▶ **Rows from a 3D scene dataset**
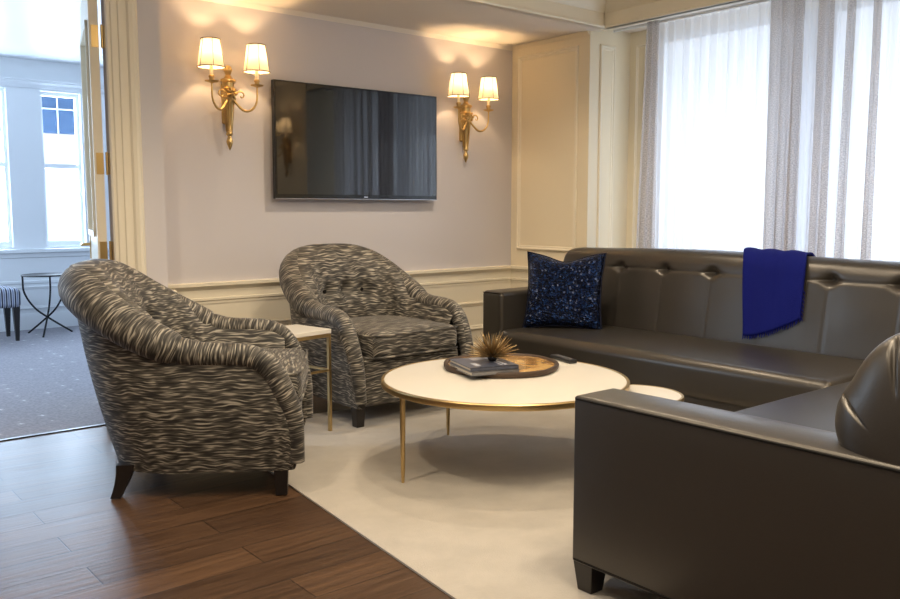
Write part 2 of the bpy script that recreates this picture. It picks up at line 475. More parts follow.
frame('trim_12', 'x', XP, -1, 4.235, 4.85, .845, 2.315, .034, .016)
frame('trim_13', 'y', 4.13, -1, 4.785, 4.95, .845, 2.32, .034, .014)
frame('trim_14', 'x', XW, -1, 3.98, 4.07, .845, 2.34, .02, .012)
for k, (a, c) in enumerate(((1.86, 2.72), (2.83, 3.72), (3.83, 4.63))):
    frame('trim_%d' % (15 + k), 'y', YA - .003, -1, a, c, .235, .45, .034, .016)
frame('trim_18', 'x', XP - .003, -1, 4.19, 4.85, .235, .45, .034, .016)

# doorway casing
CAS = [(1.50, 0), (1.50, .012), (1.506, .018), (1.52, .018), (1.526, .024), (1.556, .024), (1.561, .030), (1.60, .030), (1.61, .040), (1.628, .045), (1.645, .040), (1.656, .022), (1.664, .016), (1.664, 0)]
b = MB(); b.prism(CAS, lambda p, e: (p[0], YD - p[1], 2.44 if e else 0))
struct(b.build('trim_19', 'trim', angle=25))
b = MB(); b.prism([(1.50 - (p[0] - 1.50), p[1]) for p in CAS], lambda p, e: (1.664 if e else -.5, YD - p[1], 2.36 + (1.50 - p[0])))
struct(b.build('trim_20', 'trim', angle=25))
# casing on the far side and far pier wall
sbox('wall_side.001', 'whitewall', 1.785, 4.6, 5.041, 5.09, 0, Z2 + .1)
sbox('trim_39', 'white', 1.62, 1.69, 4.761, 4.785, 0, 2.44)

# far room
sbox('wall_side.002', 'whitewall', -1.7, -1.6, 4.76, R2Y + .1, 0, Z2 + .1)
sbox('wall_side.003', 'whitewall', 4.6, 4.7, 5.10, R2Y + .1, 0, Z2 + .1)
sbox('ceiling.003', 'white', -1.7, 4.7, 4.76, R2Y + .2, Z2, Z2 + .08)
WX = [(1.64, 1.975), (2.275, 2.64), (2.90, 3.26)]       # clear openings of the far windows
FZ0, FZ1 = .80, 2.28
b = MB()
xs = [-1.6] + [v for w in WX for v in w] + [4.6]
for k in range(0, len(xs), 2): b.box(xs[k], xs[k + 1], R2Y, R2Y + .16, FZ0, FZ1)
b.box(-1.6, 4.6, R2Y, R2Y + .16, 0, FZ0); b.box(-1.6, 4.6, R2Y, R2Y + .16, FZ1, Z2)
struct(b.build('wall_far', 'white', smooth=False))
crown('trim_22', [(0, 2.30), (.02, 2.30), (.03, 2.33), (.05, 2.35), (.05, 2.365), (.06, 2.37), (.06, 2.385), (0, 2.385)], 'x', R2Y, -1, -1.6, 4.6, 'white')
crown('trim_23', [(0, .69), (.015, .70), (.015, .735), (.05, .745), (.05, .775), (0, .78)], 'x', R2Y, -1, -1.6, 4.6, 'white')
crown('trim_24', [(0, .44), (.012, .45), (.012, .47), (0, .48)], 'x', R2Y, -1, -1.6, 4.6, 'white')
crown('baseboard_far', [(0, .004), (.02, .004), (.02, .13), (.008, .16), (0, .16)], 'x', R2Y, -1, -1.6, 4.6, 'white')
for k, (a, c) in enumerate(((.9, 1.75), (1.86, 2.75), (2.86, 3.6))):
    frame('trim_%d' % (25 + k), 'y', R2Y, -1, a, c, .20, .42, .03, .012, 'white')

def sash_window(name, x0, x1, y, z0, z1, zm):
    root = bpy.data.objects.new(name, None); COL.objects.link(root); root.location = ((x0 + x1) / 2, y, z0); struct(root)
    f = MB(); t = .028
    f.box(x0, x0 + t, y, y + .06, z0, z1); f.box(x1 - t, x1, y, y + .06, z0, z1)
    f.box(x0 + t, x1 - t, y, y + .06, z0, z0 + .05); f.box(x0 + t, x1 - t, y, y + .06, z1 - .035, z1)
    f.box(x0 + t, x1 - t, y - .005, y + .06, zm - .02, zm + .02)
    f.build('window_frame', 'white', root, smooth=False, world=True, weld=False)
    p = MB(); p.box(x0 + .01, x1 - .01, y + .03, y + .034, z0 + .02, z1 - .02)
    p.build('pane', 'glass', root, smooth=False, world=True)
    return root
for k, (a, c) in enumerate(WX): sash_window('window_%d' % (k + 1), a, c, R2Y + .06, FZ0, FZ1, 1.575)

# big window behind the curtains
def big_window():
    y0, y1, z0, z1 = WY0, WY1, WZ0, WZ1; x = XW + .03
    root = bpy.data.objects.new('window_4', None); COL.objects.link(root); root.location = (x, (y0 + y1) / 2, z0); struct(root)
    f = MB(); t = .05; ym = 2.70
    f.box(x, x + .06, y0, y0 + t, z0, z1); f.box(x, x + .06, y1 - t, y1, z0, z1)
    f.box(x, x + .06, y0 + t, y1 - t, z0, z0 + .06); f.box(x, x + .06, y0 + t, y1 - t, z1 - .05, z1); f.box(x + .001, x + .059, ym - .10, ym + .10, z0 + .06, z1 - .05)
    f.build('window_frame', 'white', root, smooth=False, world=True, weld=False)
    for a, c in ((y0 + t, ym - .10), (ym + .10, y1 - t)):
        p = MB(); p.box(x + .025, x + .03, a - .005, c + .005, z0 + .05, z1 - .04); p.build('pane', 'glass', root, smooth=False, world=True)
big_window()

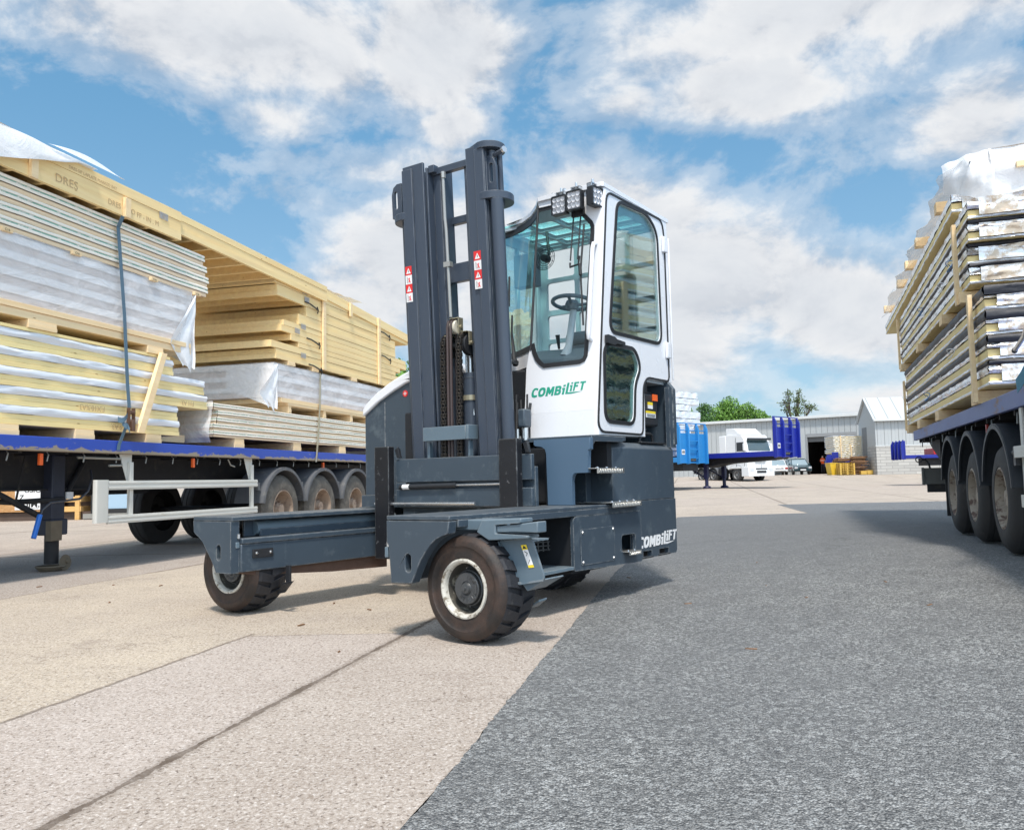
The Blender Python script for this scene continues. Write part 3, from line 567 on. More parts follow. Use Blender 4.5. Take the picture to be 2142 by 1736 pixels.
m.tube([tuple(Vector(lab(.3, .72)) - Vector((0, .002, 0))), tuple(Vector(lab(.7, .62)) - Vector((0, .002, 0))), tuple(Vector(lab(.35, .52)) - Vector((0, .002, 0)))], .002, 5); m.tube([tuple(Vector(lab(.75, .35)) - Vector((0, .002, 0))), tuple(Vector(lab(.25, .18)) - Vector((0, .002, 0)))], .0015, 5)
build(m, 'warning_label', [STW, YEL, INK], mg)
m = MB(); m.hexa([(-.17, .35, .160), (-.25, .35, .205), (-.26, .42, .212), (-.18, .45, .165), (-.17, .35, .172), (-.25, .35, .217), (-.26, .42, .224), (-.18, .45, .177)]); m.tube([(-.2, .36, .19), (-.12, .36, .25)], .012, 6); build(m, 'scraper_plate', SLATEL, fk, .002)
m = MB(); GA, GB_, GC, GD = Vector((1.985, .33, .122)), Vector((1.865, .30, .144)), Vector((1.775, .30, .228)), Vector((1.93, .33, .205))
def gq(s_, t_): return GA.lerp(GB_, s_).lerp(GD.lerp(GC, s_), t_)
def gbar(s0, s1, t0, t1):
    q = [gq(s0, t0), gq(s1, t0), gq(s1, t1), gq(s0, t1)]; m.hexa([tuple(x) for x in q] + [tuple(x + Vector((0, .012, .002))) for x in q])
gbar(0, 1, 0, .14); gbar(0, 1, .86, 1)
for i in range(6): gbar(i * .176, i * .176 + .10, .14, .86)
m.box(1.86, 1.90, .34, .36, .205, .33); build(m, 'scraper_grate', BLKP, fk, .001)
# hydraulics in the arm opening
m = MB(); m.tube([(.2, .62, .60), (.3, 1.35, .585)], .022, 12); m.lathe([(.0, -.05), (.05, -.05), (.055, 0), (.05, .06), (0, .06)], (.28, 1.40, .565), 'y', 20); build(m, 'steer_cylinder', STEEL, fk)
m = MB(); m.tube([(.27, 1.38, .47), (.27, 1.38, .40), (.26, 1.41, .34), (.22, 1.48, .30), (.15, 1.54, .288), (.08, 1.58, .286)], .014, 10); m.tube([(.27, 1.38, .54), (.27, 1.38, .47)], .017, 8); build(m, 'hydraulic_hose', mat('hose_grey', (.22, .22, .2), .5), fk)
m = MB()
for i in range(4): z = .415 + i * .027; m.tube([(.24, .98, z + .012), (.24, 1.30, z)], .005, 6)
for i in range(6): a = .98 + i * .064; m.tube([(.24, a, .50), (.24, a + .005, .41)], .005, 6)
build(m, 'guard_basket', mat('guard_grey', (.12, .12, .12), .5, .5), fk)
# ---------------------------------------------------------------- cab
FRT = lambda z: 1.72 + .115 * (z - 1.23)
TF = lambda p: (p[0], FRT(p[2]) + p[1], p[2])
wb = [(.712, 1.975), (.690, 1.90), (.66, 1.84), (.62, 1.797), (.58, 1.772), (.257, 1.773), (.212, 1.79), (.19, 1.83), (.186, 1.90), (.182, 2.199), (.161, 2.80), (.163, 2.86), (.18, 2.90), (.243, 2.971), (.285, 3.03), (.295, 3.09), (.31, 3.11), (.692, 3.112)]
m = MB(); m.T = TF
m.prism([(.694, 3.112), (.697, 3.165), (.118, 3.165), (.118, 1.415), (.744, 1.415), (.746, 1.78), (.716, 1.978)] + wb, 'xz', 0, .02)
m.T = lambda p: (p[0], FRT(p[2]) + p[1] + .045 * (1.415 - p[2]), p[2]); m.prism([(.744, 1.4145), (.118, 1.4145), (.118, 1.226), (.705, 1.226), (.742, 1.275)], 'xz', 0, .02)
m.T = None
# rounded front corner post
N = 6
def post(i, j):
    t = i * PI / 2; z = 1.226 + j * (3.16 - 1.226); f = FRT(z) + (.045 * (1.415 - z) if z < 1.415 else 0); return (.118 - .028 * math.sin(t), f + .028 * (1 - math.cos(t)), z)
m.grid(post, 6, 14)
build(m, 'cab_front', WHITE, fk, 0, 40)
def ribbon(mb, path, wd, pl, lo, hi, side=1, closed=False):
    n = len(path); P = [Vector(p) for p in path]; off = []
    for i in range(n):
        a = P[i - 1] if (i or closed) else P[i]; b = P[(i + 1) % n] if (i < n - 1 or closed) else P[i]; d = (b - a).normalized(); off.append(P[i] + Vector((-d.y, d.x)) * wd * side)
    for i in range(n if closed else n - 1):
        j = (i + 1) % n; mb.prism([tuple(P[i]), tuple(P[j]), tuple(off[j]), tuple(off[i])], pl, lo, hi)
m = MB(); m.T = TF; ribbon(m, wb, .034, 'xz', -.004, .0, -1); ribbon(m, wb, .006, 'xz', -.010, -.0045, -1); build(m, 'windscreen_seal', BLACK, fk, 0)
m = MB(); m.T = TF; m.prism([(.712, 1.975)] + [(x + (.004 if x < .4 else 0), z) for x, z in wb[1:]], 'xz', .004, .010); build(m, 'windscreen', GL_F, fk, 0, 0)
bp = [(.712, 1.803), (.80, 1.87), (.95, 1.985), (1.09, 2.07), (1.25, 2.14), (1.42, 2.19)]; tp = [(.694, 1.94), (.80, 2.08), (.94, 2.216), (1.09, 2.316), (1.25, 2.384), (1.42, 2.42)]
def cg(t, z):
    f = t * 5; i = min(4, int(f)); f -= i; q = (z - 1.95) / 1.21
    lp = lambda L: (L[i][0] * (1 - f) + L[i + 1][0] * f, L[i][1] * (1 - f) + L[i + 1][1] * f)
    a, b = lp(bp), lp(tp); return (a[0] * (1 - q) + b[0] * q, a[1] * (1 - q) + b[1] * q, z)
def shell(z0, z1, th=.008, t0=0, t1=1, n=20, nvz=6, o=0.0):
    m = MB()
    for k in (0, th): m.grid(lambda a, b: tuple(Vector(cg(t0 + (t1 - t0) * a, z0 + (z1 - z0) * b)) + Vector((0, k + o, 0))), n, nvz)
    return m
build(shell(1.965, 3.10, .006, .02), 'curved_glass', GL_S, fk, 0, 30)
m = shell(1.92, 1.972, .012, 0, 1, 20, 1, -.005); q_ = shell(3.085, 3.15, .012, 0, 1, 20, 1, -.005); bq = m.P([]); n0 = len(m.v); m.v += q_.v; m.f += [[i + n0 for i in f] for f in q_.f]; m.mi += q_.mi
for t in (0, 1): m.tube([cg(t, 1.93), cg(t, 3.13)], .010 if t == 0 else .02, 6)
build(m, 'curved_glass_seal', BLACK, fk, 0)
m = shell(1.80, 1.93, .02, 0, 1, 20, 2); m.grid(lambda a, b: tuple(Vector(cg(a, 1.80)) * (1 - b) + Vector((cg(a, 1.80)[0], 2.6, 1.80)) * b), 16, 1); m.box(1.40, 1.44, 2.2, 3.1, 1.25, 1.99); m.box(.745, .77, 1.83, 2.6, 1.24, 1.80); build(m, 'cab_skirt', WHITE, fk, 0)
m = MB(); m.box(1.40, 1.43, 2.36, 2.44, 1.95, 3.14); m.box(1.40, 1.43, 3.0, 3.1, 1.99, 3.14); m.box(1.40, 1.43, 2.44, 3.0, 3.06, 3.14); m.box(1.40, 1.43, 2.66, 2.70, 1.99, 3.06); build(m, 'cab_side_frame', CABIN, fk, .006)
m = MB(); m.box(1.412, 1.418, 2.44, 3.0, 1.99, 3.06); build(m, 'side_glass', GL_F, fk, 0, 0)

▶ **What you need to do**
Only the lines from the start of the entries above to the line containing "sbox('trim_39', 'white', 1.62, 1.69, 4.761, 4.785, 0, 2.44)" are to be given again, exactly and with both ends included; pictures are excluded.

▶ **Output of the exercise**
Write part 2 of the bpy script that recreates this picture. It picks up at line 475. More parts follow.
frame('trim_12', 'x', XP, -1, 4.235, 4.85, .845, 2.315, .034, .016)
frame('trim_13', 'y', 4.13, -1, 4.785, 4.95, .845, 2.32, .034, .014)
frame('trim_14', 'x', XW, -1, 3.98, 4.07, .845, 2.34, .02, .012)
for k, (a, c) in enumerate(((1.86, 2.72), (2.83, 3.72), (3.83, 4.63))):
    frame('trim_%d' % (15 + k), 'y', YA - .003, -1, a, c, .235, .45, .034, .016)
frame('trim_18', 'x', XP - .003, -1, 4.19, 4.85, .235, .45, .034, .016)

# doorway casing
CAS = [(1.50, 0), (1.50, .012), (1.506, .018), (1.52, .018), (1.526, .024), (1.556, .024), (1.561, .030), (1.60, .030), (1.61, .040), (1.628, .045), (1.645, .040), (1.656, .022), (1.664, .016), (1.664, 0)]
b = MB(); b.prism(CAS, lambda p, e: (p[0], YD - p[1], 2.44 if e else 0))
struct(b.build('trim_19', 'trim', angle=25))
b = MB(); b.prism([(1.50 - (p[0] - 1.50), p[1]) for p in CAS], lambda p, e: (1.664 if e else -.5, YD - p[1], 2.36 + (1.50 - p[0])))
struct(b.build('trim_20', 'trim', angle=25))
# casing on the far side and far pier wall
sbox('wall_side.001', 'whitewall', 1.785, 4.6, 5.041, 5.09, 0, Z2 + .1)
sbox('trim_39', 'white', 1.62, 1.69, 4.761, 4.785, 0, 2.44)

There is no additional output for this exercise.